Under the three-year deal, Taylormade, a subsidiary of Adidas , will provide equipment, apparel and make a "major financial investment" in supporting young Chinese golfers.

"This is a major milestone in the history of the game in this country," Cui Dalin, China's assistant minister of sport, told a news conference.

"The standard of the game has risen spectacularly in the last few years and I believe Chinese golf is ready to move to the next stage to take off."

As a non-Olympic sport, the development of the game in China is relatively under-funded and the CGA has put much stock in finding a player who would have a similar impact on golf as Houston Rockets center Yao Ming has had on basketball.

"We have been thinking about it every day," said Zhang Xiaoning, chief secretary of the CGA.

"Maybe we'll have a female Yao Ming first. I think one important factor is to select our players rigorously, have systematic, scientific training and then we'll have top notch players."

Taylormade's Dennis Allen said he thought the CGA were being optimistic about how long it would take to develop a top player, and hoped the deal would have a much wider effect.

"They say two to three years, I say five to 10," he said. "It's not a team game, it's not just physical, it's mental."

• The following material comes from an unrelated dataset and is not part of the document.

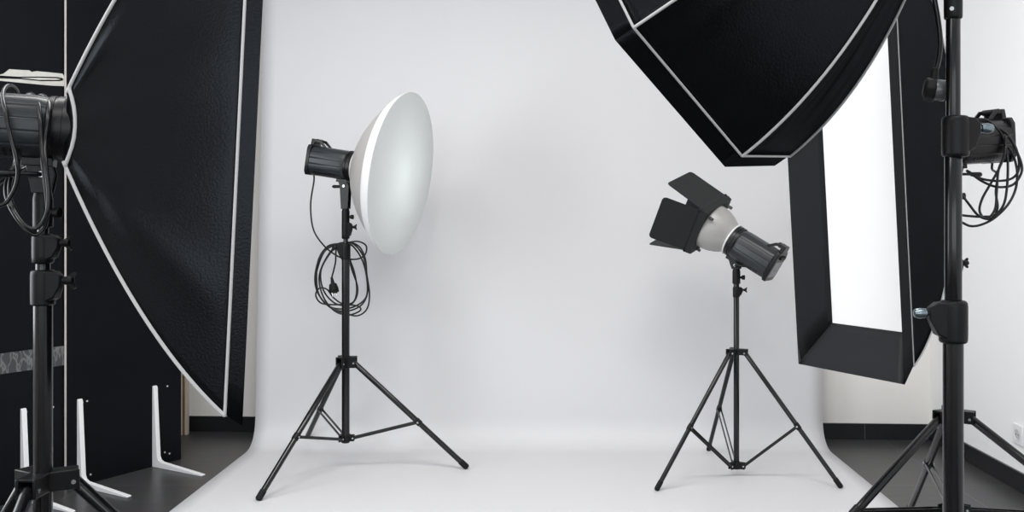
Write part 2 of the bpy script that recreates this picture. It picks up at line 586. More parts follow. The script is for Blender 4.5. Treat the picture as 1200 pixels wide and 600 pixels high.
def light_stand(label, x, y, zf, hub, low, azs, Rf, sections, collars, leg_r=.0115, hub_h=.05, hub_r=.035, tj=.57, knob_mat='cast', red=None):
    """hub/low: heights of the two tripod collars; azs, Rf: directions and reach of the feet"""
    t = thing('light_stand', label, 'stand', (x, y, zf), 'light stands')
    o = V((x, y, 0))
    for i, (za, zb, r) in enumerate(sections):
        m = MB().lathe(o, (0, 0, 1), [(za, r * .9), (za + .002, r), (zb - .002, r), (zb, r * .9)], 36)
        m.build('pole_section', 'pole', t)
    pr_ = sections[0][2]
    # tripod hub with three clevis blocks
    hm = MB().lathe(o, ZU, [(hub - hub_h / 2, pr_ * 1.25), (hub - hub_h / 2 + .003, pr_ * 1.4), (hub + hub_h / 2 - .003, pr_ * 1.4), (hub + hub_h / 2, pr_ * 1.25)], 32)
    lm_ = MB().lathe(o, ZU, [(low - .016, pr_ * 1.25), (low - .013, pr_ * 1.4), (low + .013, pr_ * 1.4), (low + .016, pr_ * 1.25)], 32)
    pins, lpins = [], []
    for az in azs:
        d = V((math.cos(az), math.sin(az), 0))
        n = V((-d.y, d.x, 0))
        for i in (-1, 1):
            hm.box(o + d * (pr_ + hub_r) / 2 + n * (leg_r * 1.25 * i) + ZU * hub, ((hub_r - pr_) / 2 + .008, .003, hub_h / 2), (d, n, ZU))
            lm_.box(o + d * (pr_ + hub_r * .8) / 2 + n * (.008 * i) + ZU * low, ((hub_r * .8 - pr_) / 2 + .006, .0025, .014), (d, n, ZU))
        hm.box(o + d * (pr_ + hub_r) / 2 + ZU * (hub + hub_h * .42), ((hub_r - pr_) / 2 + .006, leg_r * 1.25, hub_h * .08), (d, n, ZU))
        pins.append(MB().rod(o + d * hub_r * .95 - n * (leg_r * 1.25 + .0048) + ZU * (hub - .004), o + d * hub_r * .95 + n * (leg_r * 1.25 + .0048) + ZU * (hub - .004), .0042, seg=14))
        lpins.append(MB().rod(o + d * hub_r * .82 - n * .0125 + ZU * low, o + d * hub_r * .82 + n * .0125 + ZU * low, .0036, seg=14))
    ho = hm.build('tripod_collar', 'cast', t, bevel=.002)
    for q in pins:
        q.build('rivet', 'chrome', ho)
    if red is not None:
        az = red
        d = V((math.cos(az), math.sin(az), 0))
        MB().box(o + d * (pr_ * 1.4 + .006) + ZU * (hub - .004), (.008, .005, hub_h * .34), (d, V((-d.y, d.x, 0)), ZU)).build('release_button', 'red', ho, bevel=.002)
    lo = lm_.build('brace_collar', 'cast', t, bevel=.0015)
    for q in lpins:
        q.build('rivet', 'chrome', lo)
    for az in azs:
        d = V((math.cos(az), math.sin(az), 0))
        n = V((-d.y, d.x, 0))
        top = o + d * hub_r * .95 + ZU * (hub - .004)
        foot = o + d * Rf + ZU * (zf + leg_r * .75)
        ax = (foot - top).normalized()
        lg = MB().lathe(top - ax * .004, ax, [(0, leg_r * .8), (.004, leg_r), ((foot - top).length * .55, leg_r), ((foot - top).length * .56, leg_r * .97), ((foot - top).length - .02, leg_r * .97)], 24).build('leg', 'pole', t)
        MB().lathe(foot - ax * .035, ax, [(0, leg_r * 1.12), (.036, leg_r * 1.12), (.042, leg_r * .8)], 20).build('rubber_foot', 'rubber', lg)
        jp = top.lerp(foot, tj)
        br = MB()
        st = o + d * hub_r * .82 + ZU * low
        bd_ = (jp - st).normalized()
        bu = n.cross(bd_)
        for i in (-1, 1):
            br.box((st + jp) / 2 + n * (leg_r * .85 * i), ((jp - st).length / 2 + .006, .0018, .006), (bd_, n, bu))
        bo_ = br.build('brace', 'pole', t, bevel=.001)
        MB().rod(jp - n * (leg_r + .0045), jp + n * (leg_r + .0045), .004, seg=12).build('rivet', 'chrome', bo_)
        jc = MB().lathe(jp - ax * .014, ax, [(0, leg_r * 1.05), (.001, leg_r * 1.18), (.027, leg_r * 1.18), (.028, leg_r * 1.05)], 20)
        jc.build('brace_clip', 'cast', lg)
    for za, zb, r, az in collars:
        locking_collar(t, x, y, za, zb, r, az, knob_mat)
    return t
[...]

One of the major problems, Allen said, was that golf was perceived as an elitist sport -- a big handicap in a Communist country -- with only 300,000 Chinese playing once a week.

"If we were to go back 10 years, we would have done everything we could to have prevented it developing the way it did," said Allen, Taylormade's managing director for the Asia-Pacific.

"We need to get to the people of influence to prove that golf is not an evil thing ... we understand the aura around the game is not good and we want to improve it."

The cost of playing the game, currently between 800 yuan and 2,200 yuan ($103.1-$283.6) a round, compared to the disposable income of the Chinese, which even in the booming urban areas was an average of 11,759 yuan a year in 2006, is another problem.

"We can't control green fees but we can make products more affordable and more accessible," said Allen.

"As we bring costs down, we hope the prosperity of the middle classes will rise to meet it.

"This goes beyond selling, we want the game to grow."